そんな21世紀の住宅のあり方として、個々のプライバシーを保つと同時に地域社会と共存できる住宅のプロトタイプを提案している。
特徴は、住宅の多機能化。
山本は次のように語っている。
「住宅でのアクティビティは多様化し、住宅は、ただ単に家族が住み子供を育てる場所にはとどまらない。その多様なアクティビティを通して住宅を地域社会に開き、たとえ独り暮らしであっても、孤立しないような新しいシステムをつくることができないか。」
あらためて、山本の提案内容をみてみよう。
各住戸の入口に"sarangbang"を設け、"Madang"と呼ぶ通路で各住戸をつないでいる。

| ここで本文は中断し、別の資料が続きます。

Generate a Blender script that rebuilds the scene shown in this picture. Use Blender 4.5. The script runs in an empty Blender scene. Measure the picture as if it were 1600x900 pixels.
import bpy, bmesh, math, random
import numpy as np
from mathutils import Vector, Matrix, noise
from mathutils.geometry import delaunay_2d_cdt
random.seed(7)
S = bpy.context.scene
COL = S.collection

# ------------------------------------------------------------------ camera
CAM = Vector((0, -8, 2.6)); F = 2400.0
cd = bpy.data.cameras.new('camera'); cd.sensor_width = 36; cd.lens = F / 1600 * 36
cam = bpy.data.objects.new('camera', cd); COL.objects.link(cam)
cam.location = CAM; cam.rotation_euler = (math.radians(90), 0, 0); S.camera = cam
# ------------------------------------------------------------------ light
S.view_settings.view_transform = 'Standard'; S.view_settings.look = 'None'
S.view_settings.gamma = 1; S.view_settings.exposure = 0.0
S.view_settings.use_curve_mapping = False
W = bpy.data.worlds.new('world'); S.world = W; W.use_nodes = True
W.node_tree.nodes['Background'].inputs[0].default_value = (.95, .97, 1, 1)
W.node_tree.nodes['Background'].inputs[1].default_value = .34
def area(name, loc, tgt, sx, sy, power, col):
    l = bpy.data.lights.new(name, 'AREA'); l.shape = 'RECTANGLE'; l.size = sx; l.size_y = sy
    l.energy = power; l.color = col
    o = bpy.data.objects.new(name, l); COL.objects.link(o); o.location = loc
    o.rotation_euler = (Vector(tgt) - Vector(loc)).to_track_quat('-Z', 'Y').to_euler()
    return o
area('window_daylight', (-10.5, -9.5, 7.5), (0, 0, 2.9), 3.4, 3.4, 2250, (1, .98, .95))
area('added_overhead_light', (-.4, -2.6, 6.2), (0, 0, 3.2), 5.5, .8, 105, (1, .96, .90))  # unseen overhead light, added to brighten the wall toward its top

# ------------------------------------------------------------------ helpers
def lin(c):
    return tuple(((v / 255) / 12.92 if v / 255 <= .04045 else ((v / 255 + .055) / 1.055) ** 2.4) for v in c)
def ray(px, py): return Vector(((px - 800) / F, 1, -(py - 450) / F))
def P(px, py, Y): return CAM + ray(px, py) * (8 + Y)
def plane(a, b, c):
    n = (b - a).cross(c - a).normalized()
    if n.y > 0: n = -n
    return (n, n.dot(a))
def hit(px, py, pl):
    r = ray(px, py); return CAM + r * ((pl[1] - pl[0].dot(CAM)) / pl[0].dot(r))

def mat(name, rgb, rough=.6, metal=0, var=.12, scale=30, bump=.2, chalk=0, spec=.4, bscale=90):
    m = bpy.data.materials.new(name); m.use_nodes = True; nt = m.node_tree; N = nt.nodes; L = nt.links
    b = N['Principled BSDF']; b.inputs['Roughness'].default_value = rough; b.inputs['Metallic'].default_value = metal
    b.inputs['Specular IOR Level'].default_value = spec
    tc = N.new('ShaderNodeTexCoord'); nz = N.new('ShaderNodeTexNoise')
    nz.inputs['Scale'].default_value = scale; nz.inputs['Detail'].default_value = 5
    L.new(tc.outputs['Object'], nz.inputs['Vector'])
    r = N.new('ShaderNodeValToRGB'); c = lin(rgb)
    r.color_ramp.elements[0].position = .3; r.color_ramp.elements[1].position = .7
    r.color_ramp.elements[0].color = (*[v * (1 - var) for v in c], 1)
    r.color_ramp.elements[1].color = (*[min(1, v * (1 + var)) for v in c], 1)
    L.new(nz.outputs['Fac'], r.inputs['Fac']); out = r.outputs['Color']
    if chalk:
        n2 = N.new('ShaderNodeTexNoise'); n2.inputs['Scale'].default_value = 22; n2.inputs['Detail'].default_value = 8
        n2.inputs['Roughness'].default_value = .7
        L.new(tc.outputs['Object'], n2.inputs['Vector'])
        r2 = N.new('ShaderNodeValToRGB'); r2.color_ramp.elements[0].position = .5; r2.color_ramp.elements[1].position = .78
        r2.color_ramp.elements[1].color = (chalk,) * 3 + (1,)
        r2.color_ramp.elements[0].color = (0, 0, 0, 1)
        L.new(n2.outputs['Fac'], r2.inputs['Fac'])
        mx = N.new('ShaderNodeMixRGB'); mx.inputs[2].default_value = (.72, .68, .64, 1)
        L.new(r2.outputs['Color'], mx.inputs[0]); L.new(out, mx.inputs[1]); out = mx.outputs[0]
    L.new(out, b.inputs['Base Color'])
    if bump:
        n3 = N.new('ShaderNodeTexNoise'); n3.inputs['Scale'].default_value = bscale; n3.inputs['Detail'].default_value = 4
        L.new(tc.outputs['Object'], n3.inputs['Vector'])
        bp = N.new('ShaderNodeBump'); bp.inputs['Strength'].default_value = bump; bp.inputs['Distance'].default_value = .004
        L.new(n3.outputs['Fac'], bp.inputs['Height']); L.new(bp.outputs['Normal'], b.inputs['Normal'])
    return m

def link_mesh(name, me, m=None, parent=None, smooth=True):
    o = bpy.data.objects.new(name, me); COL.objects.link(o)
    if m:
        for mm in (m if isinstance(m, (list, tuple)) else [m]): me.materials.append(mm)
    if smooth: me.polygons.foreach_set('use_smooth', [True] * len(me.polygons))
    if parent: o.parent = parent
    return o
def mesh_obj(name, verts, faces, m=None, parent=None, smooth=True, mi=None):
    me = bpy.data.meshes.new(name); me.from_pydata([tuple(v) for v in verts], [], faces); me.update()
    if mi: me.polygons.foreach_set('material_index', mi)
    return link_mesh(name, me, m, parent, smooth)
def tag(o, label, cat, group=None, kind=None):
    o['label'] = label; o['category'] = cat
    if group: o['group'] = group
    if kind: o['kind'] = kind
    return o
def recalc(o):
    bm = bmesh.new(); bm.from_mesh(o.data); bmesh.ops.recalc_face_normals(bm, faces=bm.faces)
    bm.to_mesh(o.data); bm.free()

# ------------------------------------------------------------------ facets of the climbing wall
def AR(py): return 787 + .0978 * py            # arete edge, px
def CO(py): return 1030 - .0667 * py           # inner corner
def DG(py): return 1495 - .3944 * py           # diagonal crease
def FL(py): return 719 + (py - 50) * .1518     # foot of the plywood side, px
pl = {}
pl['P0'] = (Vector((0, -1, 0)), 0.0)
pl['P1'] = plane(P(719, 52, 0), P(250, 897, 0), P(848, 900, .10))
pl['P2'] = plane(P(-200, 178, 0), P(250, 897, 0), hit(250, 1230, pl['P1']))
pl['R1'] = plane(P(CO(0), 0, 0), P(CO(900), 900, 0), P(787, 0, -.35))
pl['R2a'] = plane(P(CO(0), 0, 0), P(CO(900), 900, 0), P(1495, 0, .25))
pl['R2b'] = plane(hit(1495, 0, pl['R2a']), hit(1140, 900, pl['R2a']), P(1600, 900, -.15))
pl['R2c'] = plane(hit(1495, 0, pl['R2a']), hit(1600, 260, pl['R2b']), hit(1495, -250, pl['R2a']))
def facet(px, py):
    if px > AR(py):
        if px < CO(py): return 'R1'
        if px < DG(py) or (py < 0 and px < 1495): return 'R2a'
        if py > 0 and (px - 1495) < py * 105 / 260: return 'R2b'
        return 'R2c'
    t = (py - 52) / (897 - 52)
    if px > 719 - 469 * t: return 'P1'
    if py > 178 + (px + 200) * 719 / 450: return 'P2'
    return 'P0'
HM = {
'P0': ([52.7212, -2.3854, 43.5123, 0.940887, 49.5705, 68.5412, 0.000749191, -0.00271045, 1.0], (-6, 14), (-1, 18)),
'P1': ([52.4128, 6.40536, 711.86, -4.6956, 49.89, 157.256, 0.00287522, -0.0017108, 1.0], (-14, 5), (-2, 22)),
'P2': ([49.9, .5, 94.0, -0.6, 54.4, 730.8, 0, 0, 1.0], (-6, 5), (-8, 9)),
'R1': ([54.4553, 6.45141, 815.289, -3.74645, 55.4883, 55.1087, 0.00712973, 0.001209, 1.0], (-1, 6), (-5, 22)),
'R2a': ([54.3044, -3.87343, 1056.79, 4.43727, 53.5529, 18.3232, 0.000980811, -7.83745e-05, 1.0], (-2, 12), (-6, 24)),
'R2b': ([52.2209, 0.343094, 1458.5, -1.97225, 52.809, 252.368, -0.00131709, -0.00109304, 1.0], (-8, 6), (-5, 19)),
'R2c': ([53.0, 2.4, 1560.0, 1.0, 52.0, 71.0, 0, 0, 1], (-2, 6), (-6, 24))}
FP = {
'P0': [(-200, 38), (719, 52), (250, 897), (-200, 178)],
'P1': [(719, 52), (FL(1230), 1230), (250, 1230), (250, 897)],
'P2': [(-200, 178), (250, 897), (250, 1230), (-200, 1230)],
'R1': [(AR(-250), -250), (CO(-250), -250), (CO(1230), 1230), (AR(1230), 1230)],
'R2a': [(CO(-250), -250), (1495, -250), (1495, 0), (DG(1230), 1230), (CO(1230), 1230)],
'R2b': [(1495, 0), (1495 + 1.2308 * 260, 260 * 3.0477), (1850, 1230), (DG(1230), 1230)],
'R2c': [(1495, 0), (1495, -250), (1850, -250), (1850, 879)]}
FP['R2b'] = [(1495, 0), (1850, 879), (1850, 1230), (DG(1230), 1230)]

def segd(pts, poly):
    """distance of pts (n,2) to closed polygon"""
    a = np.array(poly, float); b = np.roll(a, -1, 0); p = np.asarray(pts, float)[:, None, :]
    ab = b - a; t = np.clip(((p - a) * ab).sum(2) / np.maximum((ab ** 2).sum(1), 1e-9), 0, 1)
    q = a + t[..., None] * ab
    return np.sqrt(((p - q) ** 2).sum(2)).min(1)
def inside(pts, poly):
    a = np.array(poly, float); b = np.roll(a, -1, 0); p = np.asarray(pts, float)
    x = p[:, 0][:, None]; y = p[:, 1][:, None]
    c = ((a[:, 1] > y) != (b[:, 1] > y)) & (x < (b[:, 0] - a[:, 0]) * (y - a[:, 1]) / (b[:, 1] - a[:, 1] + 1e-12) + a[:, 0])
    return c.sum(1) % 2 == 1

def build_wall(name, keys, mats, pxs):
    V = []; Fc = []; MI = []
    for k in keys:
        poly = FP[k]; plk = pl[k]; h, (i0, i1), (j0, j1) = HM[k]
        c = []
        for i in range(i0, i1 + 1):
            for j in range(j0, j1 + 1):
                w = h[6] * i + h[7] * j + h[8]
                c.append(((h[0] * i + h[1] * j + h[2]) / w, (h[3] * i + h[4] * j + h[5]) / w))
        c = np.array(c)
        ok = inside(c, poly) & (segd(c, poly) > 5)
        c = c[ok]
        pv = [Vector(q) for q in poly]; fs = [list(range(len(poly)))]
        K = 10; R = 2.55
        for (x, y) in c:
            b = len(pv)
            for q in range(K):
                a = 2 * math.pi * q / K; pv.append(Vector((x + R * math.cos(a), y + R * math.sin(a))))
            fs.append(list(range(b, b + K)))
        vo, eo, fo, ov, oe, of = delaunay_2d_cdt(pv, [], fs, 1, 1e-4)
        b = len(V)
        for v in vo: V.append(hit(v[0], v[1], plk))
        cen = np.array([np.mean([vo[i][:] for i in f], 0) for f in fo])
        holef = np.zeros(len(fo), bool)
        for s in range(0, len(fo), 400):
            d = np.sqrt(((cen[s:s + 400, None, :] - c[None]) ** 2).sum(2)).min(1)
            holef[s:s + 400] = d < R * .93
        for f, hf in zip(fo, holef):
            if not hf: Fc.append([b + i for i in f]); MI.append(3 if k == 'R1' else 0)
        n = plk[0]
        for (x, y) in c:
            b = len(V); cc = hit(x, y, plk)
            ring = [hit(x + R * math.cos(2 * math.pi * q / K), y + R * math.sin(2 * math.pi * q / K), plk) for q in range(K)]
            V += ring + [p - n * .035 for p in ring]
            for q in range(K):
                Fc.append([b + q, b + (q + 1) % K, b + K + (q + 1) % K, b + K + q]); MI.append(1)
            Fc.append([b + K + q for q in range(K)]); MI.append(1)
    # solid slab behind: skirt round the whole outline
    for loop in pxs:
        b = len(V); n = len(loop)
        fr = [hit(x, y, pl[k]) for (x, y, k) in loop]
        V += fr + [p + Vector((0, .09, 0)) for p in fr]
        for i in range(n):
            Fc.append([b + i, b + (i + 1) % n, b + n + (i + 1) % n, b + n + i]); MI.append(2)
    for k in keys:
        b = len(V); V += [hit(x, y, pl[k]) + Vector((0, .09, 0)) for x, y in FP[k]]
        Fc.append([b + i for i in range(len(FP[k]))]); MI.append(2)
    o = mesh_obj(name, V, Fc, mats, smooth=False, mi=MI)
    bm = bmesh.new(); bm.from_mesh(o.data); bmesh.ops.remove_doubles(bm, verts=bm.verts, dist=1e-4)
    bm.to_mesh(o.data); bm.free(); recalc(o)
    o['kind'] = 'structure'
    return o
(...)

そうして出来る低層の住棟を平行配置し、2棟で1セットとしている。
2棟の中心には”common field”を配置し、住戸プランは”common field"を軸に鏡像反転させ、その低層の住棟の上にタワーが建つ。
タワーの後ろには日照条件の関係で広場ができる。
2本の低層住棟、common field、タワー、広場からできる空間を1クラスターと呼びコミュニティーの単位としている。
”common field”には”common kitchen”や”small library”が散らばり、クラスター内部の住人達が共用で使える。
広場はsports fieldやplay groundとなる。
さらに、各クラスターは、保育施設や老人施設、共同作業室、図書室といったコミュニティー施設を擁し、これらの施設はクラスター内のみならず街区全体のコミュニティーの中心として機能させている。
山本の提案は、”一住宅=一家族”システムに変わる新しい住宅。
地域にひらかれ、「地域社会圏」に基づいた住宅の提案でもある。
しかし、この計画が実現した途端に、韓国のネット新聞でいきなり批判されたという。
理由は、プライバシーがない。
山本は、カントの言葉をひき、「時として、実感という意識は間違う」。
その意識が「仮象」であり、真実か否か、なぜそれがそう見えるのか、その原因にまで遡らなければ、真実かどうかわからない。
玄関の扉を透明にするかどうか、かなりの議論になったという。
一旦、透明ガラスに目隠しシートを貼り試してみると、かなりの閉塞感があった。
結果、ブラインドを内側に設置し、居住者の主体性にまかせることにしたという。
山本は、この提案で「コミュニティ」の在り方を徹底的に追及している。
コモンフィールドを挟んで向かい合う関係が4グループ。
それぞれのグループによって挟まれた場所がパブリックパスとなる。
そこは、車路であり、駐車場へのアクセスエリアでもある。
8棟は、日本でよく見かける、ただ単純に並行配列されたものではない。
4つのグループが形成され、そのグループが内側でどのような関係性を生み、相互にどのような関係をつくるべきなのか、その提案がなされている。
低層部分の屋上は菜園である。
この計画の最大のヒットがこの菜園だったという。
多くの住人が、白菜をつくり、カボチャをつくり、枝豆をつくり、トマトをつくる。
住民たちのこの自由さが、日本では生まれにくい「コミュニティ」が形成されている。
日本人はいつから住まうことへの主体性を失くしたのだろうか。
そして、次のように記している。
「すべての住宅の供給を、住宅メーカーや民間ディペロッパーに丸投げしてしまっている日本の国の政策は韓国と比べるまでもなく、露骨なほどの低所得者層切り捨て政策だ。」
「すべての国民に住む場所を保証しようとするその基本的な考え方は、日本の我々が学ぶ必要がある。」
山本理顕という建築家の、筋を通し抜く強い意志と姿勢が見えてくる。
☆☆☆GGのつぶやき
山本理顕設計工場の「ソウル江南ハウジング」を読み解きつつ、心に移りゆくよしなし事を、そこはかとなく書きつくれば、あやしうこそものぐるほしけれ。